-- SHORT TASK --
Quote all of the data that follows exactly as written, skipping the images.

-- DATA SEGMENT --
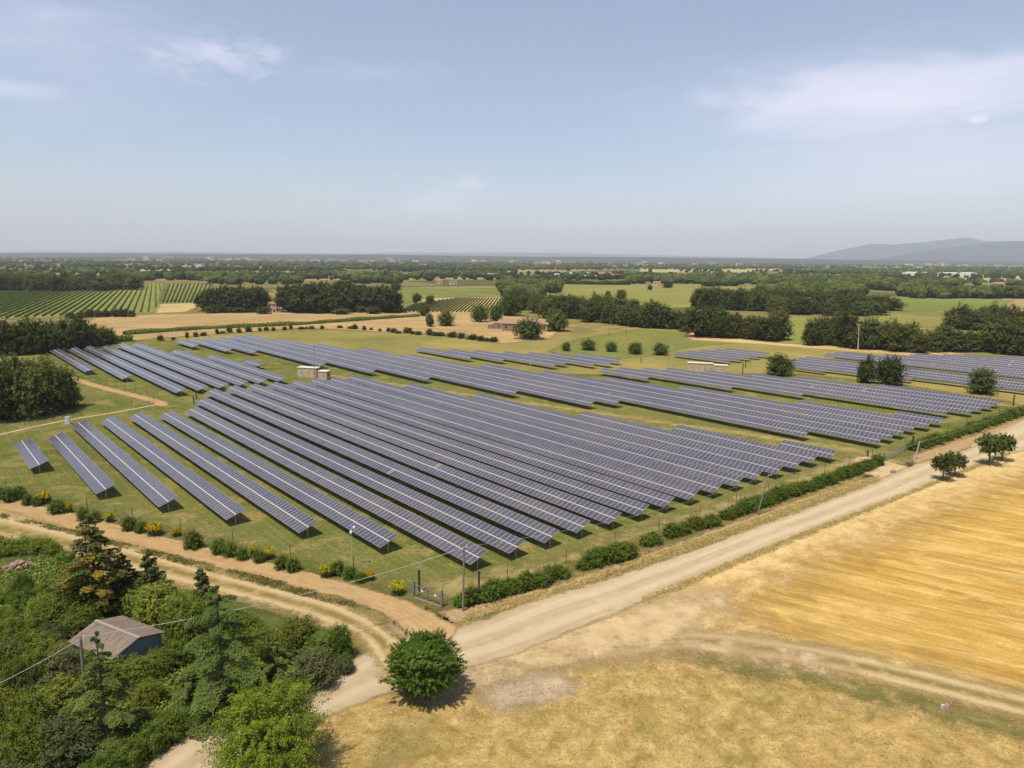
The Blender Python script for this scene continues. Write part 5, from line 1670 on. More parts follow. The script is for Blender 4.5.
def build_grass():
    rng = np.random.default_rng(17)
    def patch(name, polys, n, h, w, mat, thr=-9, f=0.25):
        Ps = []
        for pts in polys:
            P = np.array([G(x, y)[:2] for x, y in pts])
            A_ = 0.5 * abs(np.dot(P[:, 0], np.roll(P[:, 1], 1)) - np.dot(P[:, 1], np.roll(P[:, 0], 1)))
            q = rng.uniform(P.min(0), P.max(0), (int(n * (P.max(0) - P.min(0)).prod() / A_ / len(polys)), 2))
            Ps.append(q[inside(q[:, 0], q[:, 1], P)])
        P = np.concatenate(Ps)
        P = P[vnoise(np.column_stack([P, P[:, 0] * 0]), f, 8) + rng.normal(0, 0.25, len(P)) > thr]
        k = 4
        P = np.repeat(P, k, 0) + rng.normal(0, 0.10, (len(P) * k, 2))
        H = h * rng.uniform(0.4, 1.3, len(P))
        V, T, A = blades(np.column_stack([P, np.full(len(P), 0.0)]), H, w * rng.uniform(0.6, 1.4, len(P)), rng, 2.2)
        tag(obj(name, mesh_np(name, V, T, mat, {'tint': A})), kind='stuff')
    dry = [[(215, 790), (330, 712), (400, 694), (480, 680), (560, 664), (640, 646), (760, 656), (870, 674), (1024, 720), (1024, 800), (215, 800)]]
    patch('dry_grass', dry, 9000, 0.10, 0.045, M_STRAW, -0.15, 0.35)
    bank = [[(470, 610), (480, 606), (565, 586), (640, 558), (720, 531), (800, 502), (880, 475), (880, 482), (800, 512), (720, 541), (640, 570), (560, 595), (455, 625)]]
    patch('bank_straw', bank, 6000, 0.22, 0.05, M_STRAW, -0.4, 0.5)
    verge = [[(0, 513), (80, 532), (170, 554), (260, 576), (340, 597), (380, 612), (335, 605), (250, 582), (160, 559), (80, 537), (0, 518)]]
    patch('verge_grass', verge, 5000, 0.20, 0.05, M_WEED, -0.1, 0.5)
    edge = [[(640, 598), (720, 566), (800, 533), (900, 494), (1010, 452), (1010, 455), (900, 499), (800, 540), (720, 573), (645, 605)]]
    patch('edge_straw', edge, 5000, 0.18, 0.05, M_STRAW, -0.3, 0.5)


build_near_trees()
build_scrub()
build_hedges()
build_grass()


# ---------------------------------------------------------------- buildings, poles, fences
M_WALL = simple('cream_render', (0.42, 0.335, 0.215), 0.9, 0, 0.15, 0.8)
M_WALLW = simple('white_render', (0.52, 0.49, 0.43), 0.9, 0, 0.12, 0.8)
M_WALLP = simple('pink_render', (0.52, 0.33, 0.24), 0.9, 0, 0.15, 0.8)
M_STONE = simple('rubble_stone', (0.30, 0.225, 0.15), 0.95, 0, 0.45, 1.6)
M_TILE = simple('terracotta_tiles', (0.30, 0.185, 0.125), 0.9, 0, 0.35, 1.4, stretch=(0.35, 2, 1))
M_CEMENT = simple('weathered_sheet_roof', (0.215, 0.17, 0.135), 0.95, 0, 0.5, 1.2, stretch=(0.25, 2.2, 1))
M_SHADEWALL = simple('shaded_sheet_wall', (0.15, 0.165, 0.165), 0.85, 0, 0.3, 1.5)  # shade on the wall below the eaves is put into this dark tone
M_DARK = simple('dark_opening', (0.02, 0.02, 0.022), 0.6, 0, 0.1)
M_WHITE = simple('white_sheet', (0.70, 0.69, 0.66), 0.6, 0, 0.1, 1.0)
M_WOOD = simple('weathered_pole_wood', (0.23, 0.19, 0.15), 0.9, 0, 0.4, 4, stretch=(1, 1, 0.15))
M_CONC = simple('pale_concrete', (0.42, 0.40, 0.37), 0.9, 0, 0.2, 2)
M_WIRE = simple('pale_cable', (0.34, 0.33, 0.31), 0.7, 0, 0.1)
M_GATE = simple('grey_gate_steel', (0.20, 0.20, 0.20), 0.6, 0.2, 0.2)
M_MESH = simple('fence_wire', (0.16, 0.18, 0.15), 0.6, 0.3, 0.1)
M_POSTD = simple('dark_post', (0.035, 0.03, 0.028), 0.7, 0, 0.3)
M_BRICK = simple('broken_brick', (0.24, 0.14, 0.09), 0.95, 0, 0.45, 3, col2=(0.26, 0.22, 0.17))


def gable_roof(w, d, z, rise, over, th=0.14):
    """two roof slabs, ridge along x"""
    b = MB()
    hw, hd = w / 2 + over, d / 2 + over
    dz = rise * over / (d / 2)
    for s in (-1, 1):
        V = [(-hw, 0, z + rise), (hw, 0, z + rise), (hw, s * hd, z - dz), (-hw, s * hd, z - dz)]
        V += [(x, y, q + th) for x, y, q in V]
        b.add(V, [[0, 1, 2, 3], [7, 6, 5, 4], [0, 4, 5, 1], [1, 5, 6, 2], [2, 6, 7, 3], [3, 7, 4, 0]])
    return b


def gable_walls(w, d, z, rise):
    b = MB()
    V = [(-w / 2, -d / 2, -0.3), (w / 2, -d / 2, -0.3), (w / 2, d / 2, -0.3), (-w / 2, d / 2, -0.3), (-w / 2, -d / 2, z), (w / 2, -d / 2, z), (w / 2, d / 2, z), (-w / 2, d / 2, z), (-w / 2, 0, z + rise - 0.01), (w / 2, 0, z + rise - 0.01)]
    b.add(V, [[0, 1, 5, 4], [2, 3, 7, 6], [0, 3, 2, 1], [4, 5, 9, 8], [6, 7, 8, 9]], None)
    b.add([V[1], V[2], V[6], V[9], V[5], V[3], V[0], V[4], V[8], V[7]], None, [[0, 1, 2], [0, 2, 3], [0, 3, 4], [5, 6, 7], [5, 7, 8], [5, 8, 9]])
    return b


def house(name, p, w, d, z, rise, rz, wall, roof, label, cat='house', group=None, windows=3, floors=1, chimney=True, door=True):
    r = empty(name, (p[0], p[1], 0), rz)
    gable_walls(w, d, z, rise).build('wall', wall, r)
    ro = gable_roof(w, d, z, rise, 0.4).build('roof', roof, r)
    if chimney:
        b = MB(); b.box((w * 0.22, d * 0.14, z + rise + 0.3), (0.7, 0.7, 1.5)); b.build('chimney', wall, ro)
    fh = z / floors
    for f in range(floors):
        for i in range(windows):
            x = w * ((i + 0.5) / windows - 0.5)
            if door and f == 0 and i == windows // 2:
                b = MB(); b.box((x, -d / 2 - 0.03, 1.05), (1.2, 0.1, 2.3)); b.build('door', M_DARK, r)
                continue
            b = MB(); b.box((x, -d / 2 - 0.03, fh * (f + 0.55)), (1.1, 0.1, 1.3)); b.build('window', M_DARK, r)
    return tag(r, label, cat, group)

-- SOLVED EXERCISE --
The Blender Python script for this scene continues. Write part 5, from line 1670 on. More parts follow. The script is for Blender 4.5.
def build_grass():
    rng = np.random.default_rng(17)
    def patch(name, polys, n, h, w, mat, thr=-9, f=0.25):
        Ps = []
        for pts in polys:
            P = np.array([G(x, y)[:2] for x, y in pts])
            A_ = 0.5 * abs(np.dot(P[:, 0], np.roll(P[:, 1], 1)) - np.dot(P[:, 1], np.roll(P[:, 0], 1)))
            q = rng.uniform(P.min(0), P.max(0), (int(n * (P.max(0) - P.min(0)).prod() / A_ / len(polys)), 2))
            Ps.append(q[inside(q[:, 0], q[:, 1], P)])
        P = np.concatenate(Ps)
        P = P[vnoise(np.column_stack([P, P[:, 0] * 0]), f, 8) + rng.normal(0, 0.25, len(P)) > thr]
        k = 4
        P = np.repeat(P, k, 0) + rng.normal(0, 0.10, (len(P) * k, 2))
        H = h * rng.uniform(0.4, 1.3, len(P))
        V, T, A = blades(np.column_stack([P, np.full(len(P), 0.0)]), H, w * rng.uniform(0.6, 1.4, len(P)), rng, 2.2)
        tag(obj(name, mesh_np(name, V, T, mat, {'tint': A})), kind='stuff')
    dry = [[(215, 790), (330, 712), (400, 694), (480, 680), (560, 664), (640, 646), (760, 656), (870, 674), (1024, 720), (1024, 800), (215, 800)]]
    patch('dry_grass', dry, 9000, 0.10, 0.045, M_STRAW, -0.15, 0.35)
    bank = [[(470, 610), (480, 606), (565, 586), (640, 558), (720, 531), (800, 502), (880, 475), (880, 482), (800, 512), (720, 541), (640, 570), (560, 595), (455, 625)]]
    patch('bank_straw', bank, 6000, 0.22, 0.05, M_STRAW, -0.4, 0.5)
    verge = [[(0, 513), (80, 532), (170, 554), (260, 576), (340, 597), (380, 612), (335, 605), (250, 582), (160, 559), (80, 537), (0, 518)]]
    patch('verge_grass', verge, 5000, 0.20, 0.05, M_WEED, -0.1, 0.5)
    edge = [[(640, 598), (720, 566), (800, 533), (900, 494), (1010, 452), (1010, 455), (900, 499), (800, 540), (720, 573), (645, 605)]]
    patch('edge_straw', edge, 5000, 0.18, 0.05, M_STRAW, -0.3, 0.5)


build_near_trees()
build_scrub()
build_hedges()
build_grass()


# ---------------------------------------------------------------- buildings, poles, fences
M_WALL = simple('cream_render', (0.42, 0.335, 0.215), 0.9, 0, 0.15, 0.8)
M_WALLW = simple('white_render', (0.52, 0.49, 0.43), 0.9, 0, 0.12, 0.8)
M_WALLP = simple('pink_render', (0.52, 0.33, 0.24), 0.9, 0, 0.15, 0.8)
M_STONE = simple('rubble_stone', (0.30, 0.225, 0.15), 0.95, 0, 0.45, 1.6)
M_TILE = simple('terracotta_tiles', (0.30, 0.185, 0.125), 0.9, 0, 0.35, 1.4, stretch=(0.35, 2, 1))
M_CEMENT = simple('weathered_sheet_roof', (0.215, 0.17, 0.135), 0.95, 0, 0.5, 1.2, stretch=(0.25, 2.2, 1))
M_SHADEWALL = simple('shaded_sheet_wall', (0.15, 0.165, 0.165), 0.85, 0, 0.3, 1.5)  # shade on the wall below the eaves is put into this dark tone
M_DARK = simple('dark_opening', (0.02, 0.02, 0.022), 0.6, 0, 0.1)
M_WHITE = simple('white_sheet', (0.70, 0.69, 0.66), 0.6, 0, 0.1, 1.0)
M_WOOD = simple('weathered_pole_wood', (0.23, 0.19, 0.15), 0.9, 0, 0.4, 4, stretch=(1, 1, 0.15))
M_CONC = simple('pale_concrete', (0.42, 0.40, 0.37), 0.9, 0, 0.2, 2)
M_WIRE = simple('pale_cable', (0.34, 0.33, 0.31), 0.7, 0, 0.1)
M_GATE = simple('grey_gate_steel', (0.20, 0.20, 0.20), 0.6, 0.2, 0.2)
M_MESH = simple('fence_wire', (0.16, 0.18, 0.15), 0.6, 0.3, 0.1)
M_POSTD = simple('dark_post', (0.035, 0.03, 0.028), 0.7, 0, 0.3)
M_BRICK = simple('broken_brick', (0.24, 0.14, 0.09), 0.95, 0, 0.45, 3, col2=(0.26, 0.22, 0.17))


def gable_roof(w, d, z, rise, over, th=0.14):
    """two roof slabs, ridge along x"""
    b = MB()
    hw, hd = w / 2 + over, d / 2 + over
    dz = rise * over / (d / 2)
    for s in (-1, 1):
        V = [(-hw, 0, z + rise), (hw, 0, z + rise), (hw, s * hd, z - dz), (-hw, s * hd, z - dz)]
        V += [(x, y, q + th) for x, y, q in V]
        b.add(V, [[0, 1, 2, 3], [7, 6, 5, 4], [0, 4, 5, 1], [1, 5, 6, 2], [2, 6, 7, 3], [3, 7, 4, 0]])
    return b


def gable_walls(w, d, z, rise):
    b = MB()
    V = [(-w / 2, -d / 2, -0.3), (w / 2, -d / 2, -0.3), (w / 2, d / 2, -0.3), (-w / 2, d / 2, -0.3), (-w / 2, -d / 2, z), (w / 2, -d / 2, z), (w / 2, d / 2, z), (-w / 2, d / 2, z), (-w / 2, 0, z + rise - 0.01), (w / 2, 0, z + rise - 0.01)]
    b.add(V, [[0, 1, 5, 4], [2, 3, 7, 6], [0, 3, 2, 1], [4, 5, 9, 8], [6, 7, 8, 9]], None)
    b.add([V[1], V[2], V[6], V[9], V[5], V[3], V[0], V[4], V[8], V[7]], None, [[0, 1, 2], [0, 2, 3], [0, 3, 4], [5, 6, 7], [5, 7, 8], [5, 8, 9]])
    return b


def house(name, p, w, d, z, rise, rz, wall, roof, label, cat='house', group=None, windows=3, floors=1, chimney=True, door=True):
    r = empty(name, (p[0], p[1], 0), rz)
    gable_walls(w, d, z, rise).build('wall', wall, r)
    ro = gable_roof(w, d, z, rise, 0.4).build('roof', roof, r)
    if chimney:
        b = MB(); b.box((w * 0.22, d * 0.14, z + rise + 0.3), (0.7, 0.7, 1.5)); b.build('chimney', wall, ro)
    fh = z / floors
    for f in range(floors):
        for i in range(windows):
            x = w * ((i + 0.5) / windows - 0.5)
            if door and f == 0 and i == windows // 2:
                b = MB(); b.box((x, -d / 2 - 0.03, 1.05), (1.2, 0.1, 2.3)); b.build('door', M_DARK, r)
                continue
            b = MB(); b.box((x, -d / 2 - 0.03, fh * (f + 0.55)), (1.1, 0.1, 1.3)); b.build('window', M_DARK, r)
    return tag(r, label, cat, group)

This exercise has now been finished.